Это наглядно сказывается на многих его лирических стихотворениях 1820-1823 гг., написанных в ярко выраженном революционно-романтическом духе. Почти сейчас же по приезде в Кишинев Пушкин пишет стихотворение «Дочери Карагеоргия» (1820), в котором славит Георгия Черного, вождя национально-освободительной борьбы сербов против турецкого ига. Стихотворение это, все построенное на резких контрастах «сумрачного», «ужасного», «бурного» и «невинного», «чистого», «смиренного», создающее парадоксальный образ «воина свободы» - одновременно «преступника и героя», является наряду с тогда же написанной песней-балладой «Черная шаль» одним из наиболее ярких образцов пушкинского романтизма. С неизменным сочувствием упоминает поэт в своих стихах этого времени и об испанской революции, и о восстании в Неаполе («В. Л. Давыдову», 1821). В начале 1821 г. вспыхнуло национально-освободительное восстание греков против турецкого ига. Поэт, познакомившийся в Кишиневе с вождем тайного греческого общества - гетерии - Александром Ипсиланти, ставшим во главе повстанцев, встретил известие о начале восстания с исключительным энтузиазмом, жаждал и сам принять в нем участие («Война», 1821; «Гречанке», 1822). «Я твой навек, Эллеферия!» (эллеферия по-гречески - свобода),- восклицал он в одном из стихотворных набросков 1821 г. В конце послания «Чаадаеву» Пушкин, явно имея в виду свое первое послание к нему же («Любви, надежды, тихой славы…»), призывал друга оживить «вольнолюбивые надежды».

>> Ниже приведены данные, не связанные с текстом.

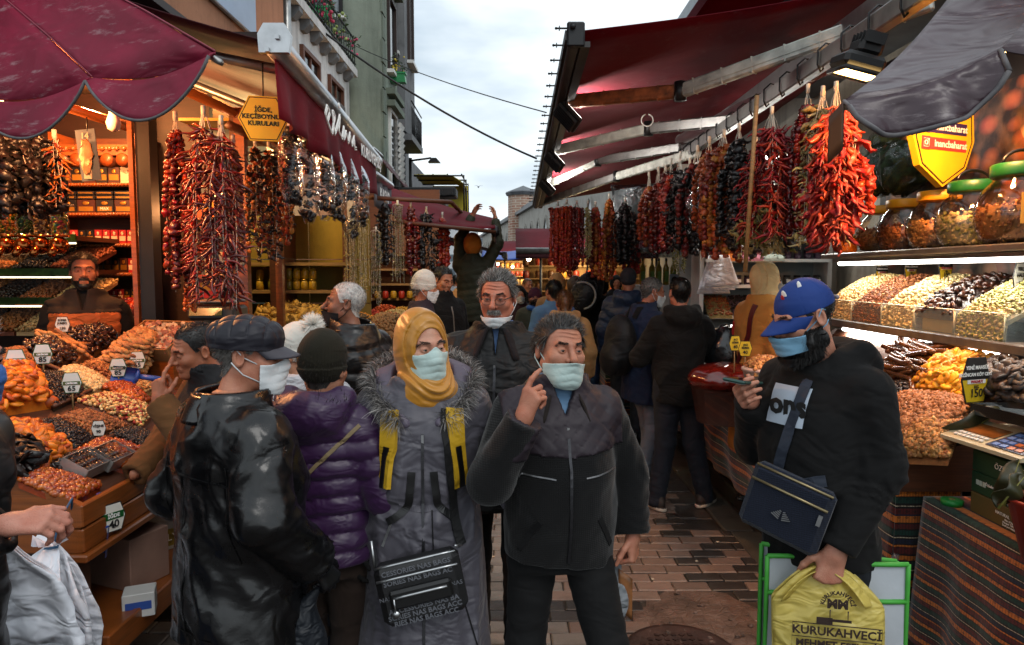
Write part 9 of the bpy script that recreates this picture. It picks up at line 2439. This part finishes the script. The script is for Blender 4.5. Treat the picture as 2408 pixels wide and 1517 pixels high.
 B = person('stocky man from behind in plain black hoodie and white soled shoes',l,h,radians(183),1,'#a8705a',.98,1.05,.02,seed=25,arms={'R': ((-.30,-.04,1.14),(-.24,-.30,1.12)),'L': ((.30,-.08,1.12),(.16,-.30,1.1))},legs={'L': ((.09,0,.49),(.16,.03,.085),.35),'R': ((-.12,0,.49),(-.22,-.02,.085),-.75)},garments=[J('hoodie',K_hood,th=.024,hem=.80,collar='hood',fold=.008,h=.011)],trousers=T(K_djean,w=1.08),shoes=dict(mat=mat('brown trainer','#2a211c',.7),sole=S_wht),hair=dict(mat=[H_black],thick=.005,len=.01,n=2500))
 (l,h) = at_(1520,652,5.6)
 B = person('grey haired masked man in navy jacket with a black backpack',l,h,radians(112),1,'#a3684e',1.05,1.1,seed=27,hyaw=radians(-12),hpitch=radians(14),hoff=(0,-.05,-.01),arms={'R': ((-.27,-.03,1.14),(-.2,-.28,1.18)),'L': ((.25,-.06,1.12),(.12,-.3,1.16))},legs={'R': ((-.09,-.03,.49),(-.09,.08,.085),0),'L': ((.09,-.10,.5),(.09,-.12,.085),0)},garments=[J('jacket',K_ny,th=.032,hem=.70,collar='stand',fold=.008,h=.011)],trousers=T(K_jean),shoes=SH,hair=dict(mat=[H_grey,H_salt],thick=.007,len=.016,n=2200),mask=mk(M_mask_w))
 bp = thing('backpack','bulging black backpack on the navy jacketed man','backpack',(l[0],l[1],0),radians(112)); V,F = nets(lambda Q: smin(ell(Q,(0,.24,1.16),(.17,.12,.25)),ell(Q,(0,.33,1.05),(.13,.07,.14)),.03) + .006 * wob(Q,24,3),(-.25,.05,.8),(.25,.48,1.5),.014); obj_np('pack_body',V,F,cloth('black pack nylon','#0c0c0e',.6),bp)
 for s in (-1,1): sb,_,_ = strap_over(B.g['jacket'][0],[(s * .13,.3,1.38),(s * .14,.0,1.6),(s * .14,-.4,1.25),(s * .20,-.2,1.02)],.05,.008,None if 0 else None); sb.build('shoulder_strap',K_blk,bp)
 def simple(lab,px,top,d,yaw,gm,tm_,hairm_=None,hat=None,lod=2,jk=None,mask=None,base=0,post=None,**k):
  (l,h) = at_(px,top,d); B = person(lab,l,h - base,radians(yaw),lod,k.pop('skin','#a8745a'),seed=int(px) % 50,base=base,garments=[J('coat',gm,**(jk or dict(th=.032,hem=.7,collar='stand')))],trousers=T(tm_),shoes=SH,hair=dict(mat=[hairm_],thick=.010,n=0 if lod == 2 else 1500) if hairm_ else None,mask=mk(mask) if mask else None,**k)
  if hat: hat(B)
  if post: post(B)
  return B
 hood_t = lambda m: (lambda B: gear(B,'hood',lambda Q: np.maximum(ell(Q,(0,.03,.0),(.115,.125,.15)) + .006 * wob(Q,40,2),-ell(Q,(0,-.13,0),(.07,.08,.09))),m,(-.2,-.2,-.2),(.2,.22,.2)))
 simple('person in white knit hat and mask in plum jacket near spice stall',995,645,5.6,98,K_pd,K_trou,H_grey,lambda B: beanie(B,K_whk,-.02,None,True,.02),1,None,M_mask_w,hpitch=.15)
 B = simple('young man in black zipped jacket looking down beside the white hat',1042,630,6.3,42,K_hood,K_djean,H_black,None,1,None,None,hpitch=.3); zipper(B,'coat',.8,1.38 * B.s,.0,.012,M_metal,False)
 simple('man in quilted olive vest and orange hood reaching up to the awning',1112,552,8.0,165,cloth('olive quilt','#2a2c1e',.7),K_trou,None,hood_t(cloth('orange hood','#b0651c',.8)),1,dict(th=.022,hem=.72,quilt=(.08,.007),collar='stand'),None,.43,arms={'R': ((-.30,-.05,1.62),(-.24,-.14,1.90)),'L': ((.2,-.1,1.68),(.06,-.16,1.95))})
 mb = MB()
 for z in (.06,.2,.34): mb.box((-.49,8.0,z + .02),(.5,.36,.09))
 for x in (-.73,-.25):
  for y in (7.84,8.16): mb.box((x,y,.2),(.03,.03,.40))
 mb.box((-.49,8.0,.415),(.5,.36,.02)); o = mb.build('wooden_crate',M_woodlt); tag(o,'wooden crate under the feet of the reaching man','crate')
 simple('woman in beige headscarf and camel coat among the spice shelves',1800,620,4.75,105,cloth('camel coat','#9a6a30',.85),K_trou,None,lambda B: hijab(B,K_bei),1,dict(th=.036,hem=.4,flare=.04,collar='stand',waist=.012),mat('grey mask','#5a5a5a'),.11,post=lambda B: strap_over(B.g['coat'][0],[(-.08,.35,1.42),(-.05,.45,1.2),(.14,.4,.9)],.045,.005,(0,-1,0))[0].build('wine_strap',mat('wine leather','#4a1218',.4),B.g['coat'][1]))
 simple('person in dark speckled knit hat and navy puffer',1478,634,7.0,160,K_npuf,K_djean,None,lambda B: beanie(B,cloth('speckled knit','#2c2e33',.9),-.05),1,dict(th=.044,hem=.72,quilt=(.1,.012),collar='hood'))
 simple('man in black hooded top with a duffle bag on his shoulder',1415,655,8.0,178,K_hood,K_bjean,H_black,None,1,dict(th=.032,hem=.82,collar='hood'))
 db = thing('duffle_bag','dark grey duffle bag with pale handles on a man’s back','bag',tuple(P(1378,690,7.7))); V,F = nets(lambda Q: np.abs(ell(Q,(0,0,0),(.16,.15,.27),rotm(0,.5,0))) - .01 + .006 * wob(Q,20,3),(-.3,-.25,-.35),(.3,.25,.35),.016); obj_np('bag_body',V,F,cloth('grey black nylon','#17181b',.5),db); mb = MB(); mb.tube([(-.06 + .15 * sin(a),-.16,.15 * cos(a) - .02) for a in np.linspace(-.4,3.0,12)],.012,6); mb.tube([(.0,-.05,.22),(.02,0,.36),(.08,.05,.3)],.012,5); mb.build('handle',mat('pale handle','#8a8a88',.5),db)
 simple('person in navy parka with brown fur hood',1352,652,9.0,176,K_npuf,K_djean,None,hood_t(hairm('brown fur','#4a3c2c')),2)
 simple('person in tan hooded coat from behind under the red peppers',1310,646,8.2,165,K_tan,K_djean,None,hood_t(K_tan),1)
 simple('dark haired person in blue denim jacket from behind',1302,660,7.0,200,K_den,K_djean,H_black,None,1)
 simple('girl with long brown ponytail in brown hooded coat',1328,684,6.2,180,K_tan,K_djean,H_blond,None,1,dict(th=.034,hem=.6,collar='hood'),post=lambda B: gear(B,'ponytail',lambda Q: capd(Q,(0,.09,.04),(0,.115,-.22),.045,.028) + .006 * wob(Q,60,4),H_blond,(-.1,0,-.3),(.1,.22,.15)))
 simple('child sized woman in plum hat and blue scarf walking towards us',1258,680,8.4,0,K_oli,K_djean,None,lambda B: (beanie(B,cloth('plum knit','#4a2030',.9),.0),gear(B,'blue_scarf',lambda Q: ell(Q,(0,-.01,-.13),(.12,.12,.06)) + .006 * wob(Q,40,2),cloth('blue scarf','#3a68a8',.7),(-.2,-.2,-.25),(.2,.2,.0))),2,None,M_mask_k)
 simple('woman with auburn hair in black zipped jacket looking aside',1240,655,10.5,30,K_blk,K_djean,H_blond,None,2); simple('person in dark hood and white mask farther up the street',1222,676,9.6,8,cloth('plum coat','#2c1a24',.8),K_djean,None,hood_t(K_blk),2,None,M_mask_w)
 simple('dark haired man half hidden behind the moustached man',1205,648,12,20,K_tan,K_djean,H_black,None,2); simple('stall keeper in dark hood behind the far counter',1449,650,11.5,0,K_blk,K_djean,None,hood_t(K_blk),2); simple('shopkeeper in front of the glowing far stall',1195,646,17,180,K_npuf,K_djean,H_black,None,2)
 for i,(px,d,yw,m,lab) in enumerate(((1083,10.5,175,K_tan,'brown coated passer by behind the reaching man'),(1072,13,185,K_wht,'pale coated walker far up the street'),(1094,17,170,K_npuf,'navy coated walker far up the street'),(1150,20,182,K_blk,'small dark figure at the street’s end'),(1168,14,10,K_oli,'olive coated walker behind the moustached man'))): simple(lab,px,646,d,yw,m,K_djean,[H_black,H_dark,H_grey][i % 3],None,2)
 return FM,W,CM,LM
FM,WM,CM,LM = people()
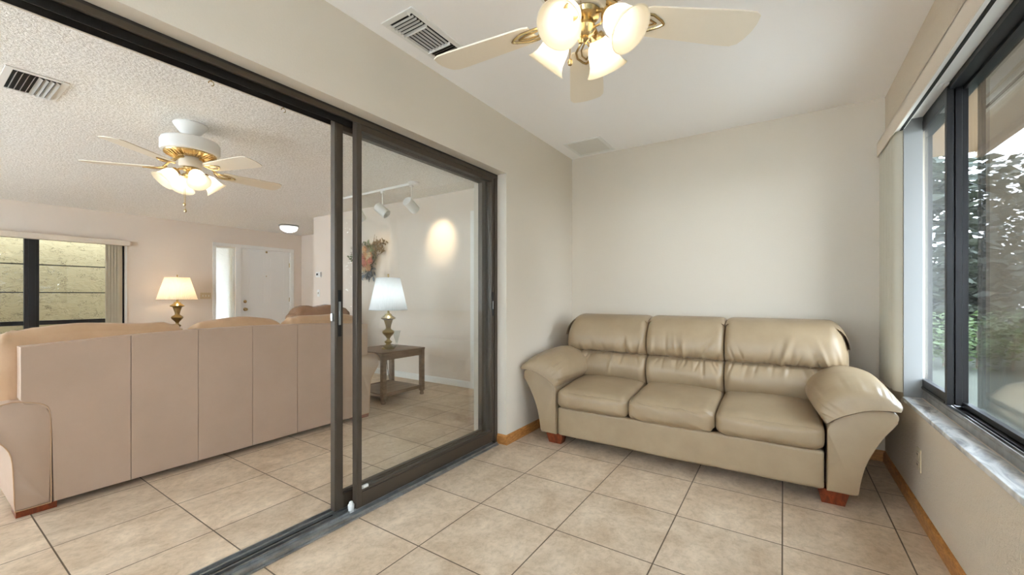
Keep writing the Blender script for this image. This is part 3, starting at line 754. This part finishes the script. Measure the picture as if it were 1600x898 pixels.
# ------------------------------------------------------------------ side table, lamps
def side_table(label, loc):
    t = thing('side_table', label, 'side table', loc)
    hx, hy, h = .285, .300, .54
    MB().box(-hx, hx, -hy, hy, h-.022, h, .006).box(-hx+.03, hx-.03, -hy+.03, hy-.03, h, h+.001).obj('tabletop', M['walnut'], t)
    MB().box(hx-.035, hx-.015, -hy+.05, hy-.05, h-.085, h-.022).box(-hx+.015, -hx+.035, -hy+.05, hy-.05, h-.085, h-.022).box(-hx+.05, hx-.05, hy-.035, hy-.015, h-.085, h-.022).box(-hx+.05, hx-.05, -hy+.015, -hy+.035, h-.085, h-.022).obj('apron', M['walnut'], t)
    for sx in (-1, 1):
        for sy in (-1, 1):
            cx, cy = sx*(hx-.028), sy*(hy-.028)
            MB().box(cx-.024, cx+.024, cy-.024, cy+.024, .045, h-.022, .004).lathe([(0, 0), (.02, 0), (.026, .012), (.018, .03), (.022, .046), (0, .046)], 14, Matrix.Translation((cx, cy, 0))).obj('leg', M['walnut'], t)
    MB().box(-hx+.03, hx-.03, -hy+.03, hy-.03, .088, .102, .002).box(hx-.04, hx-.018, -hy+.05, hy-.05, .075, .112).box(-hx+.018, -hx+.04, -hy+.05, hy-.05, .075, .112).obj('shelf', M['walnut'], t)
    return t
tb = side_table('brown wooden side table with low shelf at the end of the cream sofa', (-3.735, 3.11, 0))
tb2 = copy_tree(tb); tb2.location = (-8.42, 2.62, 0); tb2['label'] = 'brown wooden side table below the warm lamp by the front door'
for o in (tb, tb2): o['group'] = 'matching brown side tables'

BASEP = [(0, 0), (.072, 0), (.074, .012), (.055, .022), (.058, .034), (.030, .050), (.024, .062), (.040, .078), (.042, .090), (.020, .108), (.016, .125), (.030, .150), (.058, .185), (.066, .205), (.060, .222), (.034, .240), (.026, .255), (.030, .285), (.046, .345), (.050, .358), (.078, .372), (.080, .380), (.060, .398), (.040, .412), (.034, .430), (.014, .440), (.010, .475), (0, .475)]
def table_lamp(label, loc, sc, rb, rt, z0, z1, shade_m, bulb_m, base_m, cordpts=None, flip=None):
    t = thing('table_lamp', label, 'table lamp', loc, 'brass table lamps')
    MB().lathe([(r*sc*1.12, z*sc) for r, z in BASEP], 32).obj('lamp_base', base_m, t)
    n = 60
    def fn(u, v):
        a = 2*PI*u; r = rb+(rt-rb)*v; r *= 1+.012*math.cos(n*a/1.0)
        return Vector((r*math.cos(a), r*math.sin(a), z0+(z1-z0)*v))
    m_ = MB(); m_.grid(fn, 360, 2, True); sh = m_.obj('lamp_shade', shade_m, t, ang=80)
    for r, z in ((rb, z0), (rt, z1)): MB().tube([(r*1.012*math.cos(2*PI*k/48), r*1.012*math.sin(2*PI*k/48), z) for k in range(49)], .004, 6).obj('shade_trim', shade_m, sh)
    zb = .475*sc
    MB().cyl((0, 0, zb-.01), (0, 0, z1+.012), .003, 8).cyl((-rt, 0, z1-.012), (rt, 0, z1-.012), .002, 6).lathe([(0, 0), (.010, 0), (.006, .010), (.012, .022), (.009, .034), (0, .040)], 14, Matrix.Translation((0, 0, z1+.01))).obj('finial', M['brass'], t)
    MB().ball((.012, 0, (z0+z1)/2-.02), .032, (1, 1, 1.3)).obj('bulb', bulb_m, t)
    if cordpts:
        m_ = MB(); m_.tube([tuple(p) for p in catmull(cordpts, 6)], .0035, 6); m_.obj('cord', M['black_cord'], t)
    return t
LX, LY, LZ = -3.68, 3.07, .541
table_lamp('brass urn lamp with cool white pleated shade on the side table behind the glass door', (LX, LY, LZ), .90, .205, .128, .435, .785, M['shade_cool'], CB2, M['antique'],
           [(0.03, .05, .006), (-.05, .12, .006), (-.16, .22, .005), (-.3, .26, .004), (-.36, .27, -.05), (-.36, .29, -.30), (-.30, .30, -.50), (-.20, .34, -.535), (-.1, .5, -.535)])
table_lamp('brass urn lamp with glowing warm shade by the front door', (-8.40, 2.638, .541), 1.12, .268, .165, .53, .89, M['shade_warm'], LB, M['antique'])

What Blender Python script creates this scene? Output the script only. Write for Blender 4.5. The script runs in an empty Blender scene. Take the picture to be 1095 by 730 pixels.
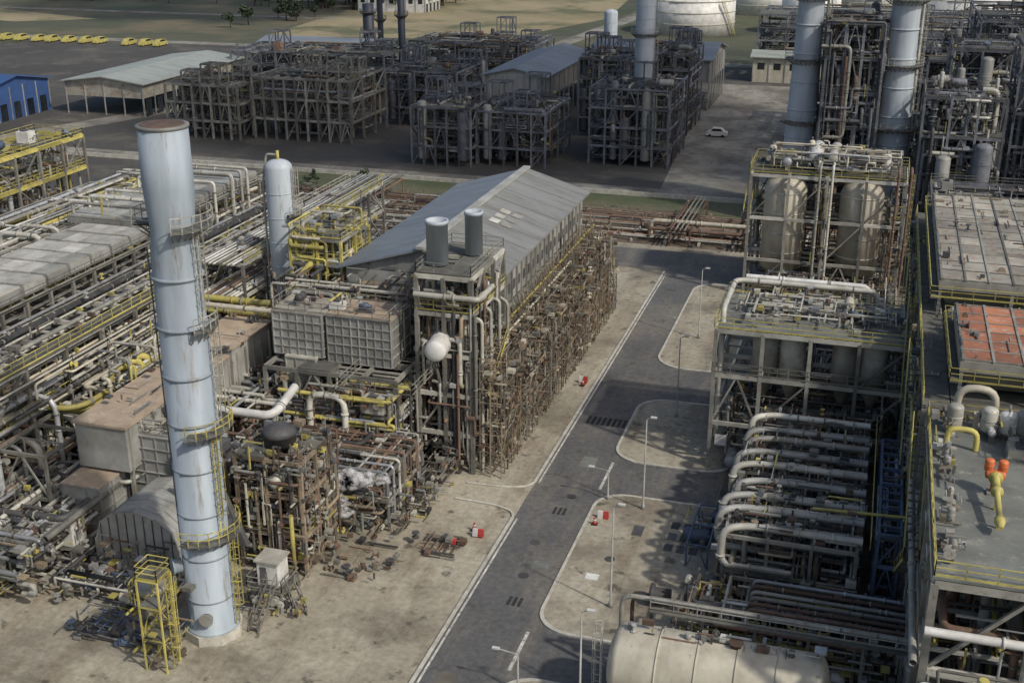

Тема «вольнолюбивых надежд» - порывов к свободе, «святой вольности» - составляет одну из основных тем творчества Пушкина периода южной ссылки. Тема эта пронизывает собой «южные» поэмы. Снова и снова звучит она в пушкинской лирике («Узник», 1822; «Птичка», 1823).

Все только что указанные настроения и переживания Пушкина, естественно, снова и снова будили в его сознании воспоминание о том, кто первый в русской литературе «вольность прорицал» - восславил свободу,- память о А. Н. Радищеве. Прочтя в июне 1823 г. обзор А. А. Бестужева «Взгляд на старую и новую словесность в России», Пушкин в письме к критику с первых же слов пеняет ему за не упоминание имени Радищева: «О «Взгляде» можно бы нам поспорить на досуге… Покамест жалуюсь тебе об одном: как можно в статье о русской словесности забыть Радищева? Кого же мы будем помнить? Это умолчание непростительно… от тебя его не ожидал». Сам Пушкин не только твердо помнил имя Радищева, но и старался напомнить о нем другим. Так, в «Послании цензору» (1822) Пушкин дает замечательное по своей точности и лапидарности определение Радищева как автора «Путешествия из Петербурга в Москву»: «Радищев, рабства враг…» Весьма знаменательно, что сейчас же за строкой о Радищеве поэт упоминает самого себя как автора «вольных стихов»: «И Пушкина стихи в печати не бывали». Здесь уже имеется то сознание своей непосредственной исторической преемственности по отношению к Радищеву, которое и продиктует впоследствии Пушкину знаменитые слова о том, что «вослед» ему он «восславил… свободу».